I used to be friends with people who had a moral compass, but I lost many of them after they started reading my column. I still know a few, like a young journalist named Nidhi Suresh, even though she has been thinking of getting rid of some friends. It is the times.
She was in Ayodhya last week. The fervour of the new temple there has not consumed her, but she saw on social media some of her friends, with whom she may have shared broccoli and other liberal greens, posting their joy. It is a type of joy that inevitably has the quality of glee, and she has begun to wonder what it is that she loves about those friends, and whether she can still love them now that she knows there is something of the mainstream in them.
She wonders how to stay true to friends when you cannot argue with them about their deepest beliefs. Thus she enters a confusion of our times. People are losing friends they have loved for decades.

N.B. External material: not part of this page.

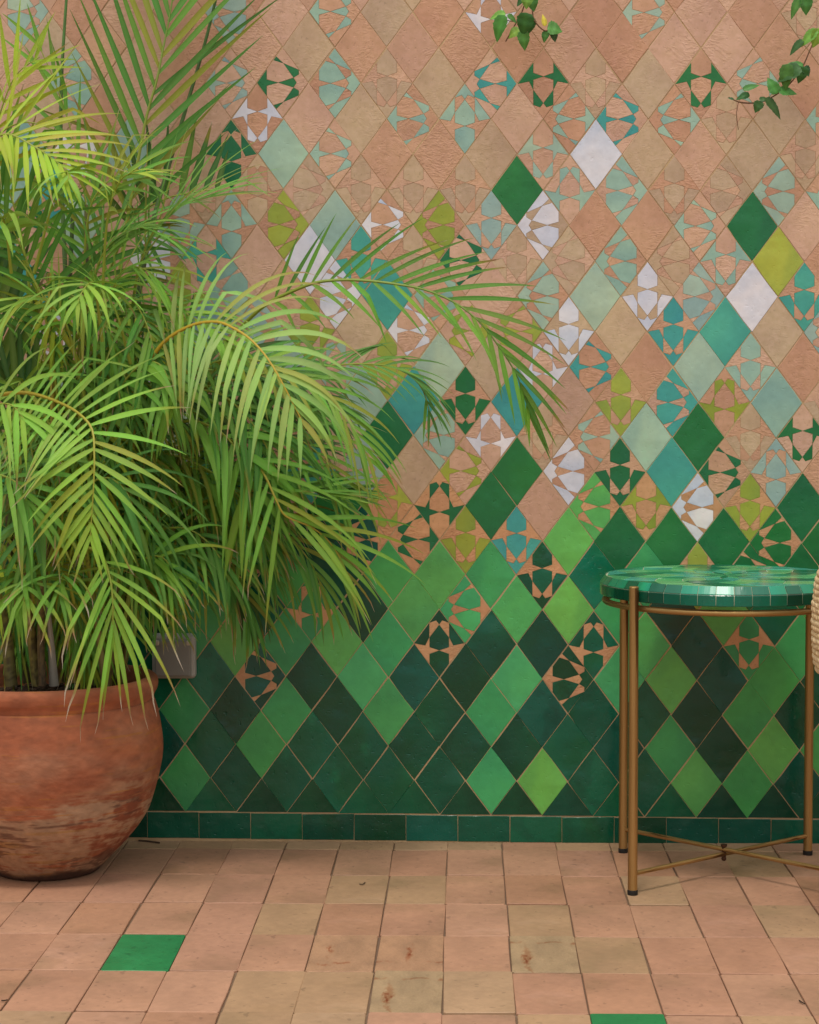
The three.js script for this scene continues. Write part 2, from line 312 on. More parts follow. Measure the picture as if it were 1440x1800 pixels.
// ------------------------------------------------------------------ terracotta pot and soil
const POT = V3(-1.099, 0, .322);
{
  const pot = thing('plant_pot', 'large weathered terracotta urn with a rolled rim, holding the palm', 'plant pot');
  const potMap = tex(1024, (u, v) => { // v runs up the pot; lime and dirt marks lie low down, brushed around
    const U = u * 1, a = fbm(U, v, 4, 6, 51), b = fbm(U, v, 6, 5, 53, 0, 3), c = fbm(U, v, 40, 4, 55), d = fbm(U, v, 3, 5, 57);
    let R = .645 + (a - .5) * .24, G = .37 + (a - .5) * .20, Bc = .24 + (a - .5) * .16;
    const band = fbm(U, v, 3, 5, 59, 0, 7), scr = fbm(U, v, 24, 3, 91, 0, 5);
    const or = ss(.52, .7, band) * .6; R = lerp(R, .70, or); G = lerp(G, .40, or); Bc = lerp(Bc, .23, or);
    const dust = ss(.45, .7, fbm(U, v, 5, 6, 71)) * .5; R = lerp(R, .66, dust); G = lerp(G, .49, dust); Bc = lerp(Bc, .38, dust);
    const low = ss(.52, .34, v + (d - .5) * .3), lime = low * ss(.30, .47, b * .55 + c * .2 + scr * .25 + (band - .5) * .4);
    R = lerp(R, .70, lime * .9); G = lerp(G, .565, lime * .9); Bc = lerp(Bc, .44, lime * .9);
    const och = low * ss(.55, .7, fbm(U, v, 4, 5, 95, 0, 12)) * .6; R = lerp(R, .66, och); G = lerp(G, .49, och); Bc = lerp(Bc, .27, och);
    const dk = low * ss(.53, .62, fbm(U, v, 5, 6, 61, 0, 3) * .7 + scr * .3) * .55; R = lerp(R, .36, dk); G = lerp(G, .21, dk); Bc = lerp(Bc, .15, dk);
    const ln = ss(.010, .0, Math.abs(v - .335 + (fbm(U, v, 3, 3, 66) - .5) * .06)) * ss(.4, .55, fbm(U, v, 16, 3, 67)) * .6; R = lerp(R, .36, ln); G = lerp(G, .22, ln); Bc = lerp(Bc, .16, ln);
    const yl = ss(.70, .76, fbm(U, v, 7, 4, 97, 0, 9)) * .5; R = lerp(R, .72, yl); G = lerp(G, .46, yl); Bc = lerp(Bc, .2, yl);
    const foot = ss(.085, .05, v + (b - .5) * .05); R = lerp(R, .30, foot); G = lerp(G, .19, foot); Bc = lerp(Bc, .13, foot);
    const g = .93 + (c - .5) * .26; return [R * g, G * g, Bc * g];
  }, true);
  potMap.repeat.set(2, 1);
  const bump = rep(tex(512, (u, v) => g3(.5 + (fbm(u, v, 4, 4, 81, 0, 4) - .5) * .4 + (fbm(u, v, 48, 3, 83) - .5) * .5)), 2, 1);
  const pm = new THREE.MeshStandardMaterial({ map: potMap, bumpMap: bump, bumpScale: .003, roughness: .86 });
  const ctrl = [[.118, 0], [.13, .006], [.156, .034], [.206, .087], [.2445, .141], [.2625, .187], [.281, .255], [.287, .312], [.2775, .384], [.266, .425]].map(p => new THREE.Vector2(...p));
  const body = new THREE.SplineCurve(ctrl).getPoints(48);
  const lat = p => { const g = new THREE.LatheGeometry(p, 96); const q = g.attributes.position, uv = g.attributes.uv; for (let i = 0; i < q.count; i++) { const th = Math.atan2(q.getZ(i), q.getX(i)), y = q.getY(i), k = 1 + .006 * Math.sin(th * 2 + y * 9) + .003 * Math.sin(th * 5 + y * 21); q.setX(i, q.getX(i) * k); q.setZ(i, q.getZ(i) * k); uv.setY(i, y / .5 * .94 + .03); } g.computeVertexNormals(); return g; };
  part(pot, 'pot_body', lat([new THREE.Vector2(.001, .0), ...body, new THREE.Vector2(.244, .43), new THREE.Vector2(.24, .38), new THREE.Vector2(.246, .33)]), pm);
  const rim = [[.2645, .4255], [.268, .436], [.2745, .448], [.2775, .462], [.2755, .474], [.268, .4805], [.257, .4815], [.249, .477], [.2445, .462], [.2435, .43]].map(p => new THREE.Vector2(...p));
  part(pot, 'rim', lat(new THREE.SplineCurve(rim).getPoints(36)), pm);
  pot.position.copy(POT); put(pot);
  const soil = new THREE.CircleGeometry(.2405, 64, 0, Math.PI * 2); soil.rotateX(-Math.PI / 2);
  const sm = new THREE.MeshStandardMaterial({ color: hex('#4a3627'), map: rep(roughMap, 5), bumpMap: rep(roughBump, 6), bumpScale: .012, roughness: 1 });
  const cl = []; const rr = rng(61);
  for (let i = 0; i < 420; i++) { const a = rr() * 6.283, d = Math.sqrt(rr()) * .228, s = .004 + rr() * .009, g = new THREE.IcosahedronGeometry(s, 0); g.scale(1, .6, 1.2); g.rotateY(rr() * 6); g.translate(Math.cos(a) * d, .001 + rr() * .004, Math.sin(a) * d); g.deleteAttribute('uv'); cl.push(g); }
  const flat = soil.toNonIndexed(); flat.deleteAttribute('uv'); cl.push(flat);
  const so = new THREE.Mesh(mergeGeometries(cl), sm); so.name = 'potting_soil'; so.position.set(POT.x, .425, POT.z); so.userData = { label: 'dark brown soil with clods inside the terracotta urn', category: 'soil', kind: 'stuff' }; put(so);
}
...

They are losing them over opinions. There was a time, not long ago, when very few people had any ideology. In fact, only elderly men had ideology, and there was a term for them.
It was not ‘uncles.’ It was ‘ideologues.’ Nobody uses that word anymore because now we know that to be an ideologue is in the nature of our whole species. And it appears no one can hide their ideology anymore. As a result, across the nation, especially in the educated middle-class, people have been losing friends.
Once we disliked people only for what they did to us; now people dislike those who are close to them for how they think. When I tell Nidhi this, she says, “Maybe you will now roll your eyes, but I think as a woman. We, or at least I, always need to know what the person I’m speaking to is thinking.